Citing a cutback in one missile project and changes in two others, Hercules Inc. officials have announced a combination layoff and hiring that will result in a net gain of between 50 and 100 jobs.

Jack DeMann, spokesman for the rocket manufacturer, confirmed the changes Monday, two days after Morton Thiokol, manufacturer of space shuttle boosters, announced that about 60 people will lose their jobs.DeMann said exact numbers were not available nor was it known how many people will lose their jobs. However, many of the people laid off will be engineers and others involved in the research and development of new rockets, DeMann said. Most of the people hired will be involved in rocket production.

Hercules currently employs about 4,000 people at its plant near Magna, making it one of the largest employers along the Wasatch Front.

Although production workers generally need less skill than researchers, DeMann declined to compare the new jobs with the ones lost. "They are different types of jobs," he said.

The changes will begin immediately and will continue through April, he said.

DeMann said Hercules needed to make the changes because the company is ready to move from the development stages of the Titan IV and Delta II rocket motors to actual production.

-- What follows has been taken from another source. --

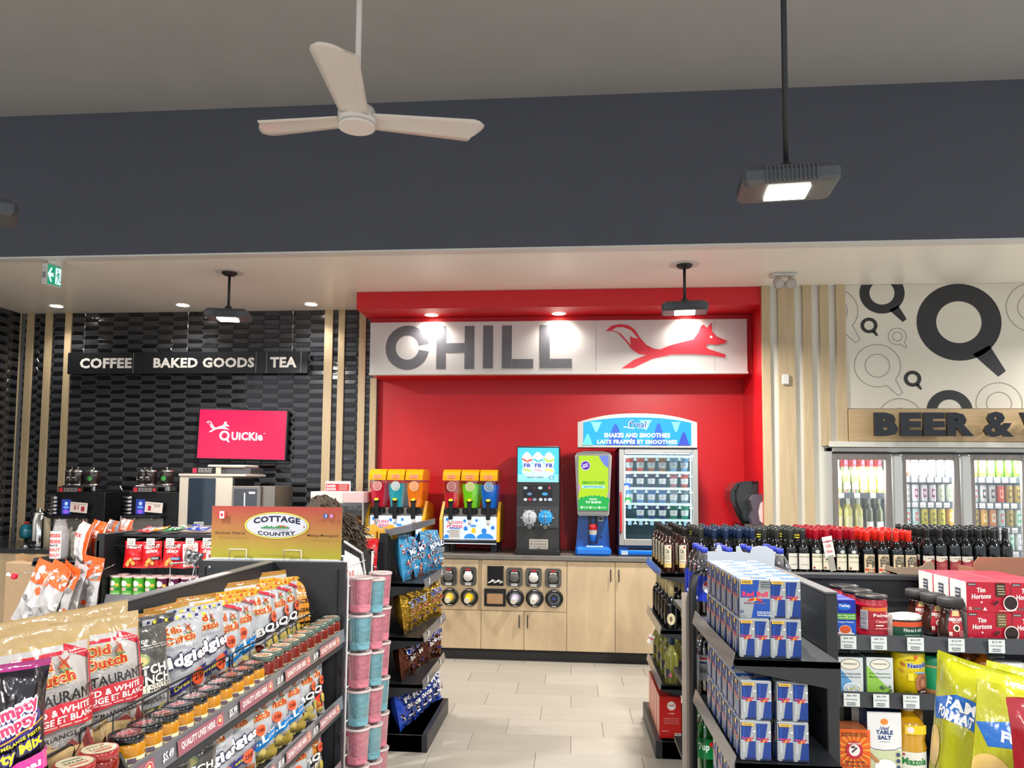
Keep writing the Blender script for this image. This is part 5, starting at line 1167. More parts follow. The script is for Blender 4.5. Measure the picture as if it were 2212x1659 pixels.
def a_crunch(W=.24, H=.33):
    A = RA(W, H); A.R(0, .03, 1, .26, '55534f').R(0, .25, 1, .40, 'a5a7a9').E(.48, .70, .14, .06, '8a9a5a').E(.48, .69, .10, .04, 'c9b878')
    A.T('GF', .58, .86, .12, .035, 'e6e6e2', bold=.04).B(.5, .79, .95, .83, 2, 'b8b8b4')
    A.T('DUTCH', .5, .60, .72, .085, 'f0eee4', bold=.03, rot=.03).T('CRUNCH', .5, .51, .86, .085, 'f0eee4', bold=.03, rot=.03)
    A.R(0, .40, 1, .47, 'e4e2d2').T('KETTLE / CUiTES', .5, .45, .9, .028, '3a3a38', bold=.01).T('COOKED / MARMiTE', .5, .418, .9, .024, '3a3a38', bold=.01).T('ORiGiNAL', .56, .325, .55, .045, '4a4a4c', bold=.03)
    chips(A, 5, .25, .85, .06, .2, ['b8a858', 'c8b868', 'a89848', 'd0c27c'], 14); return A
def a_ridg(W=.23, H=.32):
    A = RA(W, H); olddutch(A, .5, .80, .52, .17); A.B(.25, .66, .8, .69, 2, '8a8c92')
    A.T('Ridgies', .5, .54, .96, .16, 'f4f4f6', bold=.045, rot=.12, edge='2c2a4a', ew=.005)
    A.P([(.0, .27), (.35, .30), (.7, .42), (.98, .46), (.98, .38), (.75, .34), (.5, .24), (.0, .17)][::-1], '3a3680'); A.T('All Dressed', .42, .285, .66, .05, 'd8d43a', bold=.03, rot=.3)
    A.E(.62, .12, .3, .09, 'a8603a', 14, .3).E(.7, .14, .2, .05, 'c07a4c', 12, .5).E(.4, .1, .2, .06, '9a5432', 12, .2).E(.5, .12, .1, .03, 'cf9468', 10, .4)
    A.E(.72, .345, .13, .09, 'f0603c', 16).T('2/$8', .72, .345, .19, .07, '2a1410', bold=.02, rot=.2)
    for k in range(10): A.R(.02+k*.1, .955, .07+k*.1, .985, '2c2a66' if k % 2 == 0 else 'e0d83a')
    return A
def a_rip(W=.21, H=.31):
    A = RA(W, H); olddutch(A, .5, .72, .62, .22); A.B(.3, .88, .8, .91, 2, '8a8c92'); A.Ln([(.6, .93), (.98, .84)], .06, 'b83040')
    A.P([(.0, .28), (.55, .36), (1, .52), (1, .36), (.5, .22), (.0, .14)][::-1], '1c7cc4'); A.T('rip.L', .4, .30, .66, .15, 'f4f8fc', bold=.04, rot=.3).T('Chips', .82, .45, .25, .045, 'f4f8fc', bold=.02, rot=.3).T('Croust', .84, .39, .27, .04, 'f4f8fc', bold=.02, rot=.3)
    chips(A, 8, .2, .9, .05, .17, ['c9b45a', 'b8a04a', 'd8c676', 'a8903e'], 11, .15); A.E(.5, .50, .12, .075, 'f0603c', 16).T('2/$8', .5, .50, .17, .06, '2a1410', bold=.02)
    for k in range(10): A.R(.02+k*.1, .955, .08+k*.1, .99, 'c4902a' if k % 2 else 'c85a2a')
    return A
def a_bbq(W=.2, H=.31):
    A = RA(W, H); olddutch(A, .48, .74, .62, .22); A.Ln([(.6, .93), (.98, .84)], .06, 'b83040')
    A.P([(.0, .36), (.5, .46), (1, .60), (1, .46), (.5, .30), (.0, .22)][::-1], '26262a'); A.T('BBQ', .48, .40, .72, .13, 'f4f2ee', bold=.045, rot=.25)
    A.E(.35, .16, .24, .10, 'c8c4be', 14).E(.35, .17, .2, .075, '5a2018', 14).E(.35, .18, .1, .03, '8a4030', 10); chips(A, 9, .55, .9, .08, .3, ['c9b45a', 'd8c676', 'b8a04a'], 7, .12)
    A.E(.82, .58, .12, .075, 'f0603c', 14).T('2/$8', .82, .58, .17, .05, '2a1410', bold=.02)
    for k in range(10): A.R(.02+k*.1, .955, .08+k*.1, .99, 'c4902a' if k % 2 else 'c85a2a')
    return A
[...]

The federal government also has cut its budget for Hercules-manufactured intercontinental ballistic missiles.

The shift is a further indication of at least temporary hard economic times for Utah's rocket manufacturers. Hercules officials announced a pay freeze for most of its highest paid employees earlier this month, citing earnings that were below expectations.

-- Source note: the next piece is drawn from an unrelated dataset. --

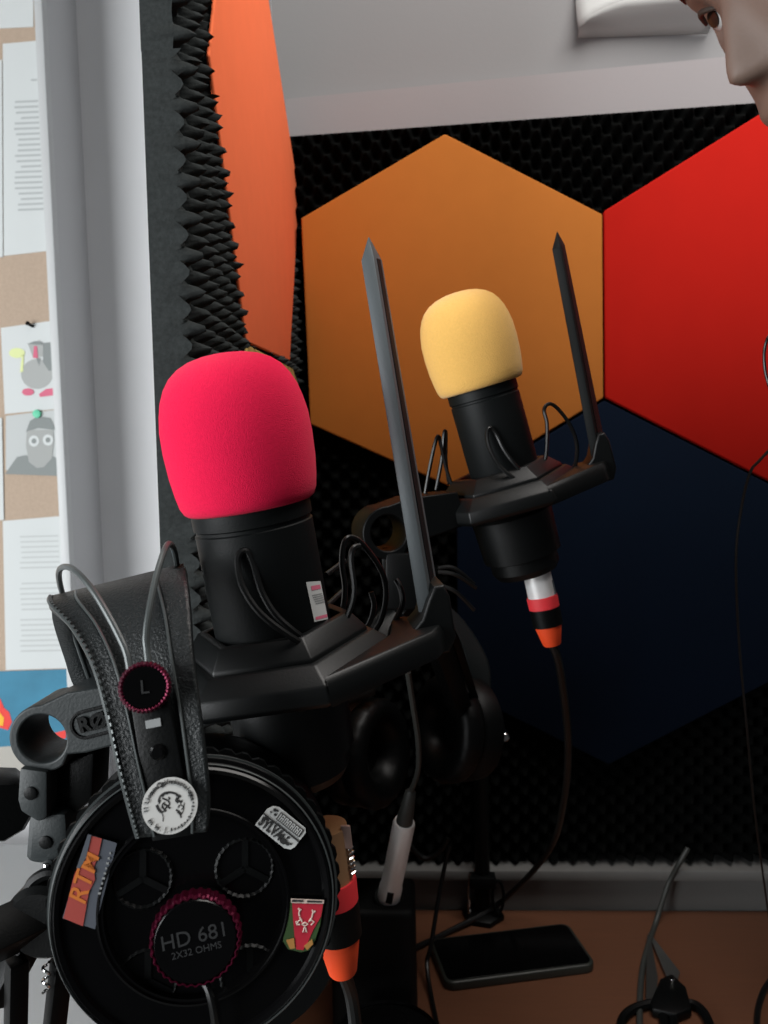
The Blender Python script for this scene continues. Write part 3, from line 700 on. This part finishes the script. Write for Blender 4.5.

The company's third-quarter profit in 1988 was $29.8 million compared to $48.8 million during the same quarter in 1987. An increase in costs for raw materials has plagued the company, officials said.

DeMann said there is less need for researchers and technicians now than when the company was more heavily involved in developing strategic defense systems. "We don't know what's on the horizon," he said.

He said some people will be moved to new jobs rather than laid off, particularly workers who were producing the ICBMs.

"If we can use someone somewhere else, we'll not show them the door," he said.

Thiokol, based in Brigham City, decided to lay off 60 people because it had completed tests on redesigned space shuttle booster rockets, officials said. The layoffs were announced in a memo posted Saturday to alleviate rumors circulating through the company.